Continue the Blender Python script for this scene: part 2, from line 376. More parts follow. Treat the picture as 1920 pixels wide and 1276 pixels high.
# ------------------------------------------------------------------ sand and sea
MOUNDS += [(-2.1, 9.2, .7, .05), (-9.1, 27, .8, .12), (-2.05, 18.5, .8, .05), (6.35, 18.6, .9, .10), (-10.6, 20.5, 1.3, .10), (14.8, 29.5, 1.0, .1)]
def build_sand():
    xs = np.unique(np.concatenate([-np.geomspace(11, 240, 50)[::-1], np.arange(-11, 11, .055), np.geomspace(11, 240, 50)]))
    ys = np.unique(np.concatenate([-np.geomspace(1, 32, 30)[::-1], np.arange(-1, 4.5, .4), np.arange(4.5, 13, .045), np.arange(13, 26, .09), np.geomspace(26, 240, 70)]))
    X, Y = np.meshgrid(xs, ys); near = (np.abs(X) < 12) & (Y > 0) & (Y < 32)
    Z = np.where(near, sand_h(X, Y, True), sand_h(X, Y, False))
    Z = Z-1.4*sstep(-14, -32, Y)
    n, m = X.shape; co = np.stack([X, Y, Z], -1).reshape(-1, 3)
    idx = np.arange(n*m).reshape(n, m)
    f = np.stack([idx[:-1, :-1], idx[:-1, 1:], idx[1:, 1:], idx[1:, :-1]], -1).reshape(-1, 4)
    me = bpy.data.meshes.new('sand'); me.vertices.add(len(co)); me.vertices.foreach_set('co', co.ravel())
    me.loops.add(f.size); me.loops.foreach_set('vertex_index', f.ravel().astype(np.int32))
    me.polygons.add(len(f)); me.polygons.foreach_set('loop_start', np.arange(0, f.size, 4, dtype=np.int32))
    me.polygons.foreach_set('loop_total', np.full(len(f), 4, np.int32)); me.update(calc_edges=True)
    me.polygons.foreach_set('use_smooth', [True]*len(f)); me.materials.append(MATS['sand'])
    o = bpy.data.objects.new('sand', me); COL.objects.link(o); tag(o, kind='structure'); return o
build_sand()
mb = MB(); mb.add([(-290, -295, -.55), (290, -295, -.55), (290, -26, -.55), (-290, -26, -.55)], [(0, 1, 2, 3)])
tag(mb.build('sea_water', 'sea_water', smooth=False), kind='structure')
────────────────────
— DIRECTIONS FOR THIS TASK —
Would you copy out each line exactly as written?

— TASK RESPONSE —
Continue the Blender Python script for this scene: part 2, from line 376. More parts follow. Treat the picture as 1920 pixels wide and 1276 pixels high.
# ------------------------------------------------------------------ sand and sea
MOUNDS += [(-2.1, 9.2, .7, .05), (-9.1, 27, .8, .12), (-2.05, 18.5, .8, .05), (6.35, 18.6, .9, .10), (-10.6, 20.5, 1.3, .10), (14.8, 29.5, 1.0, .1)]
def build_sand():
    xs = np.unique(np.concatenate([-np.geomspace(11, 240, 50)[::-1], np.arange(-11, 11, .055), np.geomspace(11, 240, 50)]))
    ys = np.unique(np.concatenate([-np.geomspace(1, 32, 30)[::-1], np.arange(-1, 4.5, .4), np.arange(4.5, 13, .045), np.arange(13, 26, .09), np.geomspace(26, 240, 70)]))
    X, Y = np.meshgrid(xs, ys); near = (np.abs(X) < 12) & (Y > 0) & (Y < 32)
    Z = np.where(near, sand_h(X, Y, True), sand_h(X, Y, False))
    Z = Z-1.4*sstep(-14, -32, Y)
    n, m = X.shape; co = np.stack([X, Y, Z], -1).reshape(-1, 3)
    idx = np.arange(n*m).reshape(n, m)
    f = np.stack([idx[:-1, :-1], idx[:-1, 1:], idx[1:, 1:], idx[1:, :-1]], -1).reshape(-1, 4)
    me = bpy.data.meshes.new('sand'); me.vertices.add(len(co)); me.vertices.foreach_set('co', co.ravel())
    me.loops.add(f.size); me.loops.foreach_set('vertex_index', f.ravel().astype(np.int32))
    me.polygons.add(len(f)); me.polygons.foreach_set('loop_start', np.arange(0, f.size, 4, dtype=np.int32))
    me.polygons.foreach_set('loop_total', np.full(len(f), 4, np.int32)); me.update(calc_edges=True)
    me.polygons.foreach_set('use_smooth', [True]*len(f)); me.materials.append(MATS['sand'])
    o = bpy.data.objects.new('sand', me); COL.objects.link(o); tag(o, kind='structure'); return o
build_sand()
mb = MB(); mb.add([(-290, -295, -.55), (290, -295, -.55), (290, -26, -.55), (-290, -26, -.55)], [(0, 1, 2, 3)])
tag(mb.build('sea_water', 'sea_water', smooth=False), kind='structure')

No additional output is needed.